Que ce soit les harceleurs de Mme Parry, les habitants de Cittàgazze, et même les deux protagonistes, ils valent moins, à mes yeux, que des individus comme Iorek, Serafina ou Lee. Will ne manque pas de virulence, Lyra possède autant de qualités qu’elle peut se montrer capricieuse, égoïste, menteuse et immature…
… ce qui, d’un côté, n’est pas si mal. Contrairement à Will et à la plupart des héros jeunesse, elle a tout de la fillette de douze ans : l’attitude, les actes, la façon de s’exprimer… Bon, de l’autre, ça ne la rend pas spécialement sympathique ni attachante. C’est juste une gamine normale, et de fait, ça ne colle pas avec l’image exceptionnelle que tout le monde a d’elle au point de la suivre aveuglément (si ce n’est en raison de sa faculté à utiliser d’instinct l’aléthiomètre).
Enfin, quand je parle de l’utiliser… Ah ah. Je rigole, parce que c’est de loin ce qui m’a le plus dérangée.
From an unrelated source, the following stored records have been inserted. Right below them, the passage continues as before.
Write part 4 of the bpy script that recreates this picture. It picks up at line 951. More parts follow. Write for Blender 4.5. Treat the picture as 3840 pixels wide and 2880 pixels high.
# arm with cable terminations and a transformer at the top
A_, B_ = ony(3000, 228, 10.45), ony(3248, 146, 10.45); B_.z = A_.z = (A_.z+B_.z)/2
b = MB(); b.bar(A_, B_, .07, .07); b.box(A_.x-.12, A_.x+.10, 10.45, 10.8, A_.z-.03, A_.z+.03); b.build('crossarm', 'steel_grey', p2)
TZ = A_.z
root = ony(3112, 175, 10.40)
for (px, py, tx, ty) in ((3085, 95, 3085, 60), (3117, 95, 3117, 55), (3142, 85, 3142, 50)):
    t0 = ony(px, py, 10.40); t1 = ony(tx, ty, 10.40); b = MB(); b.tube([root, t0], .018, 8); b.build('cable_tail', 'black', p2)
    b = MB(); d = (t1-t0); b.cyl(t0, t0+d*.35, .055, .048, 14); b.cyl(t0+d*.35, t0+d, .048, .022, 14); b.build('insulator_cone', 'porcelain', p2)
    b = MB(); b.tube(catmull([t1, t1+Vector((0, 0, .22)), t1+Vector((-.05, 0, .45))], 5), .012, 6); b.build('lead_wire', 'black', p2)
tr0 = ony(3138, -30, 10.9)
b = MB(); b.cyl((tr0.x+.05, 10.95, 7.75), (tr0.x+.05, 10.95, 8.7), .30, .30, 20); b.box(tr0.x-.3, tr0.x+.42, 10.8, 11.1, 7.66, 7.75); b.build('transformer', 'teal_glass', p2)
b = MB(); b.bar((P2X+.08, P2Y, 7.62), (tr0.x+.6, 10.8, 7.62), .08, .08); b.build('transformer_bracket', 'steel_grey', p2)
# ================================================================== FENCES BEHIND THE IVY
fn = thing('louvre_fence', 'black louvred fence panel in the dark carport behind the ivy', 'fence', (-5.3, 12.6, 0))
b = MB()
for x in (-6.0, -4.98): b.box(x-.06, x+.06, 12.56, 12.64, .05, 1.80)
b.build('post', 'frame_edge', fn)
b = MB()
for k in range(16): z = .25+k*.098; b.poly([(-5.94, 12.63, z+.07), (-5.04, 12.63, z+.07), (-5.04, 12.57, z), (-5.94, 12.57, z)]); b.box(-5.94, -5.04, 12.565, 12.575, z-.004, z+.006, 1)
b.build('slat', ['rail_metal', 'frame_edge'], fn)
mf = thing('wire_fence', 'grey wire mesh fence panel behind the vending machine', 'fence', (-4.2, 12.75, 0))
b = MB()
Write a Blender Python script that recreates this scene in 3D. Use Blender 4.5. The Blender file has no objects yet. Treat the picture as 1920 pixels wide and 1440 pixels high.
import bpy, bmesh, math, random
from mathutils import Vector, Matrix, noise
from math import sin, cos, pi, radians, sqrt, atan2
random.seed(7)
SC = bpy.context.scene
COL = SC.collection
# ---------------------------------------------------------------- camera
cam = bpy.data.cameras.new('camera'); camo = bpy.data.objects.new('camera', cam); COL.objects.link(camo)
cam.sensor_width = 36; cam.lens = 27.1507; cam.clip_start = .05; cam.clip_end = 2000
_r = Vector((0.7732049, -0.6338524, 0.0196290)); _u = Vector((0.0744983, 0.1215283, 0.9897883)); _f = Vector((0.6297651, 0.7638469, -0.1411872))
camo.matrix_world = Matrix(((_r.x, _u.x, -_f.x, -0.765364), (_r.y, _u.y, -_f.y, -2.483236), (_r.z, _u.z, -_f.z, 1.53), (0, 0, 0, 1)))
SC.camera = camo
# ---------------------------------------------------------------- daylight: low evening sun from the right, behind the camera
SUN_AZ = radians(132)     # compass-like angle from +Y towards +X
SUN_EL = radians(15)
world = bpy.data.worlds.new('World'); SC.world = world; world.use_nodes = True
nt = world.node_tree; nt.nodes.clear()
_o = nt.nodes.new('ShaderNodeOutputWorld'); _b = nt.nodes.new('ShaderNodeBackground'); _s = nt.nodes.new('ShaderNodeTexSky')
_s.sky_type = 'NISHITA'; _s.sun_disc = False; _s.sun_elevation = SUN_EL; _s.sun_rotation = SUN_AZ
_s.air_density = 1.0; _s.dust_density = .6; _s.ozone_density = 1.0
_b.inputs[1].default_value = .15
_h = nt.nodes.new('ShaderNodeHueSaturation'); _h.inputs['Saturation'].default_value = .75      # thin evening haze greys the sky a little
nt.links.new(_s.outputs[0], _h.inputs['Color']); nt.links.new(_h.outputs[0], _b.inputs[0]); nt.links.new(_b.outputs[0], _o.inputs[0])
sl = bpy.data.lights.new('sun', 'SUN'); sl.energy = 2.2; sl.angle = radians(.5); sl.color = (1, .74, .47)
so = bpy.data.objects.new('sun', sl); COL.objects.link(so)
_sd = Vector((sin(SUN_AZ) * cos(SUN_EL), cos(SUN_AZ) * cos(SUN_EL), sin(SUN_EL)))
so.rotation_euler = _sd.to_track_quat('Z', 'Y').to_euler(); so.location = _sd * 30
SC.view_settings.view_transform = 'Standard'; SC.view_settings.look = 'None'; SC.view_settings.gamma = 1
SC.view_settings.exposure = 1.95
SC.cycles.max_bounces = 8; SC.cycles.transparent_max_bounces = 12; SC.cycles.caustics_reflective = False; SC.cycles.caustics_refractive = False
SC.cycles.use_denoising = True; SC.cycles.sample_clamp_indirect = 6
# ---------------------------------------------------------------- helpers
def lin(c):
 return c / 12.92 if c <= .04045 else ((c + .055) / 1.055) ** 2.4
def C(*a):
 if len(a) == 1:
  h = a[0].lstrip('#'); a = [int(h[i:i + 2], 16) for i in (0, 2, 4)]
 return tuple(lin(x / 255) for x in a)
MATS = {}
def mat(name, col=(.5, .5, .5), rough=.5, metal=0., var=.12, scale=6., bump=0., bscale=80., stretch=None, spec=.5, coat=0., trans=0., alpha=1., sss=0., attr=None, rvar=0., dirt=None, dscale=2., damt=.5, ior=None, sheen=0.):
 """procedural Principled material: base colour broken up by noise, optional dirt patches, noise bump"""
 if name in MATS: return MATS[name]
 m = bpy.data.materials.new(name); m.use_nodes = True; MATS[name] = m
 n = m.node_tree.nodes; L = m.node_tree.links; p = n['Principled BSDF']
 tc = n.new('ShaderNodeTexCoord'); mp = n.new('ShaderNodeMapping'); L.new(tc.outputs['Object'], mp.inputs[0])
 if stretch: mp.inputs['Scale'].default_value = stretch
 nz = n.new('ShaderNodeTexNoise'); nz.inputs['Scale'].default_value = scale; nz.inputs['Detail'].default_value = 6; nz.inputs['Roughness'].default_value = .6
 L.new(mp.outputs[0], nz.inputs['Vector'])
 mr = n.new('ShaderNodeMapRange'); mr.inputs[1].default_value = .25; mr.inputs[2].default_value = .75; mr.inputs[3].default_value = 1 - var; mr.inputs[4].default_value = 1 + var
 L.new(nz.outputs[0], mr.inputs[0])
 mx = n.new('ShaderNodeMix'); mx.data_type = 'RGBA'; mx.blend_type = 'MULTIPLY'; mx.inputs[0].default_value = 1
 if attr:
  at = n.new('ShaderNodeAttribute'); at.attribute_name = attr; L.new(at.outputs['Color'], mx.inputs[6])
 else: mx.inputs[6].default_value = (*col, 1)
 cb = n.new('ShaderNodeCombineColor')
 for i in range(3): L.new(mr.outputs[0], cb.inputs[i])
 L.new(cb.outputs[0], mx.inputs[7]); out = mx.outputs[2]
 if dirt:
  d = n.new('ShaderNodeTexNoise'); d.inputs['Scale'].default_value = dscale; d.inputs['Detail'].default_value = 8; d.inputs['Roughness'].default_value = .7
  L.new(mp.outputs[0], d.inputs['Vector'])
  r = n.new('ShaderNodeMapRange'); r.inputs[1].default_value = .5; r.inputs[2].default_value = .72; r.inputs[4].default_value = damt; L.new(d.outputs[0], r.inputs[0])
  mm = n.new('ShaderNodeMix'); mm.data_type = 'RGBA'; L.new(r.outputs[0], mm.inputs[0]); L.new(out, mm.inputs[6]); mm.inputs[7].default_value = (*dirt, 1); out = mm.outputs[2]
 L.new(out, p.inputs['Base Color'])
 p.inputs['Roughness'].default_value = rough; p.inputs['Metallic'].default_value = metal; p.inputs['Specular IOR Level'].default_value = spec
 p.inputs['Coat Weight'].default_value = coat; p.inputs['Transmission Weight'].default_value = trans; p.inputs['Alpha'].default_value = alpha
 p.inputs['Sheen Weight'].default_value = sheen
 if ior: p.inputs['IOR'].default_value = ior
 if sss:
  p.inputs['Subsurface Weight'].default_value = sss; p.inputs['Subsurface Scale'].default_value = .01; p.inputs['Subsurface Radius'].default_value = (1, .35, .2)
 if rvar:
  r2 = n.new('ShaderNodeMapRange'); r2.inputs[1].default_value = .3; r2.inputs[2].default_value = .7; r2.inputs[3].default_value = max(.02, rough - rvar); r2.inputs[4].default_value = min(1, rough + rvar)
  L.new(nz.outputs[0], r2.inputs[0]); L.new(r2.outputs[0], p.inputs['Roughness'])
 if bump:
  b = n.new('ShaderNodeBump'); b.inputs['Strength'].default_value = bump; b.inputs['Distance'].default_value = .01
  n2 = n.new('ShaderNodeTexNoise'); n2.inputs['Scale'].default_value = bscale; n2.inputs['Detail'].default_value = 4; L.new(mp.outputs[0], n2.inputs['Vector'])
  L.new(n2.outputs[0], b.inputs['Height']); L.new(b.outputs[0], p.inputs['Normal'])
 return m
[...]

Lyra, après avoir enchaîné les erreurs et les bêtises, se met en tête de ne plus recourir à lui autrement que pour aider Will dans sa quête, comme l’instrument le lui a demandé (d’aider le garçon, hein, pas de renoncer à son usage).
Ça, elle le décide toute seule, pour un motif passablement futile. Rien ne l’empêchait de continuer à s’en servir ou, si elle tenait vraiment à se soumettre à la volonté de Will (car oui, notre chère Lyra passe désormais au second plan de sa propre histoire), au moins de solliciter sa permission. Ça ne l’aurait pas tuée, contrairement à son inaction qui a sans doute été fatale à pas mal de gens…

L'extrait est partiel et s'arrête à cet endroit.